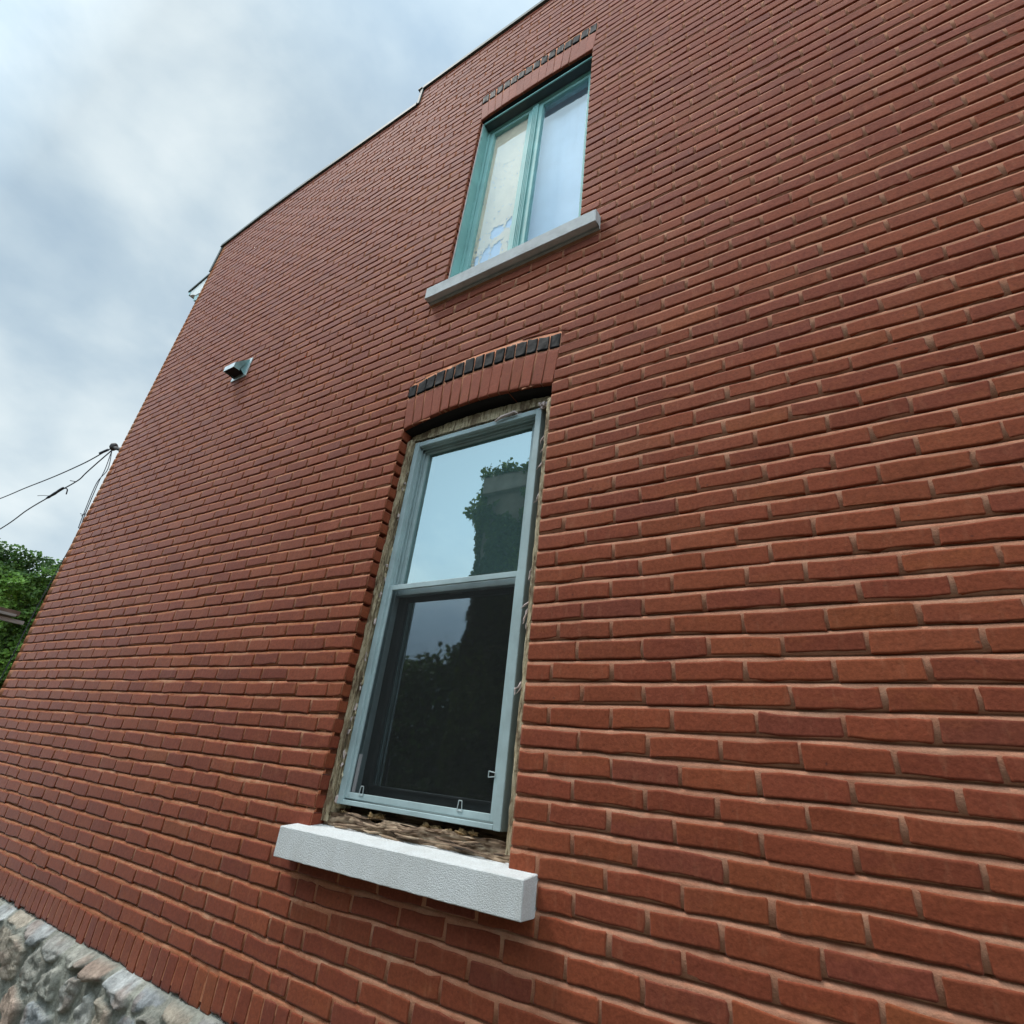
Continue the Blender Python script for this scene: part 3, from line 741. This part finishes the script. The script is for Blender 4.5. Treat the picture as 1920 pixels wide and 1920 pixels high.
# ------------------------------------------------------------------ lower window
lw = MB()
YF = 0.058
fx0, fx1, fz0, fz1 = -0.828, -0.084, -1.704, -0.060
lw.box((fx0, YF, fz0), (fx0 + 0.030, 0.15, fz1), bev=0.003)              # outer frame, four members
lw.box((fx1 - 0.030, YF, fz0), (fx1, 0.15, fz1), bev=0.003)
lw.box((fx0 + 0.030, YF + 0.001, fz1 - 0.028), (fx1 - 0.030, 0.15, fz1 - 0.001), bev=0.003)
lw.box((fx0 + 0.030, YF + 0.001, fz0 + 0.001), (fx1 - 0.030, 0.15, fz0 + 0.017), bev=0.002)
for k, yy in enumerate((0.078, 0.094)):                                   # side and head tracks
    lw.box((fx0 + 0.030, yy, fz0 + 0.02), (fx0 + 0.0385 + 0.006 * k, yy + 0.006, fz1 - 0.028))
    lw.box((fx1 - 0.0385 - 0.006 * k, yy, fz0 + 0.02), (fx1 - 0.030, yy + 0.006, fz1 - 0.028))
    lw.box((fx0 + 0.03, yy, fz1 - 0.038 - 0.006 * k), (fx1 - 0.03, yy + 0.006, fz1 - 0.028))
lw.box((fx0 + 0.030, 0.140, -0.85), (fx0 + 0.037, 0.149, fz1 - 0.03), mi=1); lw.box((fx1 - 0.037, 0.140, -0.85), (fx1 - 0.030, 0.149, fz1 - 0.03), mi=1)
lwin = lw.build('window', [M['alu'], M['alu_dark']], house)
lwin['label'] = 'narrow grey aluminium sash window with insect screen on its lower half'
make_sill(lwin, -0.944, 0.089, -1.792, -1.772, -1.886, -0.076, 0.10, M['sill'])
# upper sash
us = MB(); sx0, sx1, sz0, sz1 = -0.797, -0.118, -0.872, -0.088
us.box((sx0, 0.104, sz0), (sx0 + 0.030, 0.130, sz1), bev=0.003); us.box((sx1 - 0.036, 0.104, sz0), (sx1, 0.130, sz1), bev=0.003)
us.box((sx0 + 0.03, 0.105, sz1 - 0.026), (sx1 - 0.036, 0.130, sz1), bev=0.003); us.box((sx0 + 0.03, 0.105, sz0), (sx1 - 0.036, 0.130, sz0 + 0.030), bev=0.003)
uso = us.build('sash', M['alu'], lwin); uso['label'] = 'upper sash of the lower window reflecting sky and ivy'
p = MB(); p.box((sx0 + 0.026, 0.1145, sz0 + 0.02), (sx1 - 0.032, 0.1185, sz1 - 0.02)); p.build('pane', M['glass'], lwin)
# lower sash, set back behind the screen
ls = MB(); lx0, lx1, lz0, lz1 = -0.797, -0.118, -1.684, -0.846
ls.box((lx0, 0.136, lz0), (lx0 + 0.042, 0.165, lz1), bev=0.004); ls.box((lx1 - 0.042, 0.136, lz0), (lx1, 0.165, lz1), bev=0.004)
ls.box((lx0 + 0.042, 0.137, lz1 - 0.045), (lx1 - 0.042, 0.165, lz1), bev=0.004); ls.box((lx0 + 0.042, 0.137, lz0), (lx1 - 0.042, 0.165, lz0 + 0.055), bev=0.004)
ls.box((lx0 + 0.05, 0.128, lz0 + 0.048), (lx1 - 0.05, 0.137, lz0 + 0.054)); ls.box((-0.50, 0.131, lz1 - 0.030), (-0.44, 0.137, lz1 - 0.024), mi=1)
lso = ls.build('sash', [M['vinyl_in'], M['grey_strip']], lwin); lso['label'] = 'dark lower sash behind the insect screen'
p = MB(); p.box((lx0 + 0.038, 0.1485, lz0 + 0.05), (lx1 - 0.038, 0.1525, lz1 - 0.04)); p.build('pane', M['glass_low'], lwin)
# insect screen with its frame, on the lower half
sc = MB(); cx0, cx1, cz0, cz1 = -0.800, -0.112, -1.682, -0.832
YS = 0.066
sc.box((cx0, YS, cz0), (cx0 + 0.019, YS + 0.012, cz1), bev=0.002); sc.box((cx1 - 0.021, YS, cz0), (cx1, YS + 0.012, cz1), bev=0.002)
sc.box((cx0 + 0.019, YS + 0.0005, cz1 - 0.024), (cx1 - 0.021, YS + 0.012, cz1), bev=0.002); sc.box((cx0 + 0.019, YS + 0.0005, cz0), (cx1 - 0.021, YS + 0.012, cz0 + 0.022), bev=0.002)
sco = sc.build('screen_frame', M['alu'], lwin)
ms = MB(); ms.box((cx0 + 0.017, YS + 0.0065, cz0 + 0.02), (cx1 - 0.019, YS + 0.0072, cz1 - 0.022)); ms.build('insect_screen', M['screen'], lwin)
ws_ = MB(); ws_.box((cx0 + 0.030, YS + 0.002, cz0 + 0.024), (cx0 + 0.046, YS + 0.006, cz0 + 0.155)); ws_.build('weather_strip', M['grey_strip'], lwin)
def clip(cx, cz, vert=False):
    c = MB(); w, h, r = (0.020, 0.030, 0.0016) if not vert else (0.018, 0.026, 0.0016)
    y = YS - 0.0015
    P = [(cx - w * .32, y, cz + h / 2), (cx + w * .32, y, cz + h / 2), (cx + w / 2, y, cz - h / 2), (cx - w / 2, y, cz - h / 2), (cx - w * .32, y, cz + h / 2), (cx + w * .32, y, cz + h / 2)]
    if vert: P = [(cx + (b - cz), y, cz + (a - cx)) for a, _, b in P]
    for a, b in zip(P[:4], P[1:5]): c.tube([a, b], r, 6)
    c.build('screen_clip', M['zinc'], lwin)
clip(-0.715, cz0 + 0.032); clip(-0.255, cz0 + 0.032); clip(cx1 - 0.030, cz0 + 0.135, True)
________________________
> [Direction] Skip the pictures, then retype every line above exactly.

> [Answer to the problem]
Continue the Blender Python script for this scene: part 3, from line 741. This part finishes the script. The script is for Blender 4.5. Treat the picture as 1920 pixels wide and 1920 pixels high.
# ------------------------------------------------------------------ lower window
lw = MB()
YF = 0.058
fx0, fx1, fz0, fz1 = -0.828, -0.084, -1.704, -0.060
lw.box((fx0, YF, fz0), (fx0 + 0.030, 0.15, fz1), bev=0.003)              # outer frame, four members
lw.box((fx1 - 0.030, YF, fz0), (fx1, 0.15, fz1), bev=0.003)
lw.box((fx0 + 0.030, YF + 0.001, fz1 - 0.028), (fx1 - 0.030, 0.15, fz1 - 0.001), bev=0.003)
lw.box((fx0 + 0.030, YF + 0.001, fz0 + 0.001), (fx1 - 0.030, 0.15, fz0 + 0.017), bev=0.002)
for k, yy in enumerate((0.078, 0.094)):                                   # side and head tracks
    lw.box((fx0 + 0.030, yy, fz0 + 0.02), (fx0 + 0.0385 + 0.006 * k, yy + 0.006, fz1 - 0.028))
    lw.box((fx1 - 0.0385 - 0.006 * k, yy, fz0 + 0.02), (fx1 - 0.030, yy + 0.006, fz1 - 0.028))
    lw.box((fx0 + 0.03, yy, fz1 - 0.038 - 0.006 * k), (fx1 - 0.03, yy + 0.006, fz1 - 0.028))
lw.box((fx0 + 0.030, 0.140, -0.85), (fx0 + 0.037, 0.149, fz1 - 0.03), mi=1); lw.box((fx1 - 0.037, 0.140, -0.85), (fx1 - 0.030, 0.149, fz1 - 0.03), mi=1)
lwin = lw.build('window', [M['alu'], M['alu_dark']], house)
lwin['label'] = 'narrow grey aluminium sash window with insect screen on its lower half'
make_sill(lwin, -0.944, 0.089, -1.792, -1.772, -1.886, -0.076, 0.10, M['sill'])
# upper sash
us = MB(); sx0, sx1, sz0, sz1 = -0.797, -0.118, -0.872, -0.088
us.box((sx0, 0.104, sz0), (sx0 + 0.030, 0.130, sz1), bev=0.003); us.box((sx1 - 0.036, 0.104, sz0), (sx1, 0.130, sz1), bev=0.003)
us.box((sx0 + 0.03, 0.105, sz1 - 0.026), (sx1 - 0.036, 0.130, sz1), bev=0.003); us.box((sx0 + 0.03, 0.105, sz0), (sx1 - 0.036, 0.130, sz0 + 0.030), bev=0.003)
uso = us.build('sash', M['alu'], lwin); uso['label'] = 'upper sash of the lower window reflecting sky and ivy'
p = MB(); p.box((sx0 + 0.026, 0.1145, sz0 + 0.02), (sx1 - 0.032, 0.1185, sz1 - 0.02)); p.build('pane', M['glass'], lwin)
# lower sash, set back behind the screen
ls = MB(); lx0, lx1, lz0, lz1 = -0.797, -0.118, -1.684, -0.846
ls.box((lx0, 0.136, lz0), (lx0 + 0.042, 0.165, lz1), bev=0.004); ls.box((lx1 - 0.042, 0.136, lz0), (lx1, 0.165, lz1), bev=0.004)
ls.box((lx0 + 0.042, 0.137, lz1 - 0.045), (lx1 - 0.042, 0.165, lz1), bev=0.004); ls.box((lx0 + 0.042, 0.137, lz0), (lx1 - 0.042, 0.165, lz0 + 0.055), bev=0.004)
ls.box((lx0 + 0.05, 0.128, lz0 + 0.048), (lx1 - 0.05, 0.137, lz0 + 0.054)); ls.box((-0.50, 0.131, lz1 - 0.030), (-0.44, 0.137, lz1 - 0.024), mi=1)
lso = ls.build('sash', [M['vinyl_in'], M['grey_strip']], lwin); lso['label'] = 'dark lower sash behind the insect screen'
p = MB(); p.box((lx0 + 0.038, 0.1485, lz0 + 0.05), (lx1 - 0.038, 0.1525, lz1 - 0.04)); p.build('pane', M['glass_low'], lwin)
# insect screen with its frame, on the lower half
sc = MB(); cx0, cx1, cz0, cz1 = -0.800, -0.112, -1.682, -0.832
YS = 0.066
sc.box((cx0, YS, cz0), (cx0 + 0.019, YS + 0.012, cz1), bev=0.002); sc.box((cx1 - 0.021, YS, cz0), (cx1, YS + 0.012, cz1), bev=0.002)
sc.box((cx0 + 0.019, YS + 0.0005, cz1 - 0.024), (cx1 - 0.021, YS + 0.012, cz1), bev=0.002); sc.box((cx0 + 0.019, YS + 0.0005, cz0), (cx1 - 0.021, YS + 0.012, cz0 + 0.022), bev=0.002)
sco = sc.build('screen_frame', M['alu'], lwin)
ms = MB(); ms.box((cx0 + 0.017, YS + 0.0065, cz0 + 0.02), (cx1 - 0.019, YS + 0.0072, cz1 - 0.022)); ms.build('insect_screen', M['screen'], lwin)
ws_ = MB(); ws_.box((cx0 + 0.030, YS + 0.002, cz0 + 0.024), (cx0 + 0.046, YS + 0.006, cz0 + 0.155)); ws_.build('weather_strip', M['grey_strip'], lwin)
def clip(cx, cz, vert=False):
    c = MB(); w, h, r = (0.020, 0.030, 0.0016) if not vert else (0.018, 0.026, 0.0016)
    y = YS - 0.0015
    P = [(cx - w * .32, y, cz + h / 2), (cx + w * .32, y, cz + h / 2), (cx + w / 2, y, cz - h / 2), (cx - w / 2, y, cz - h / 2), (cx - w * .32, y, cz + h / 2), (cx + w * .32, y, cz + h / 2)]
    if vert: P = [(cx + (b - cz), y, cz + (a - cx)) for a, _, b in P]
    for a, b in zip(P[:4], P[1:5]): c.tube([a, b], r, 6)
    c.build('screen_clip', M['zinc'], lwin)
clip(-0.715, cz0 + 0.032); clip(-0.255, cz0 + 0.032); clip(cx1 - 0.030, cz0 + 0.135, True)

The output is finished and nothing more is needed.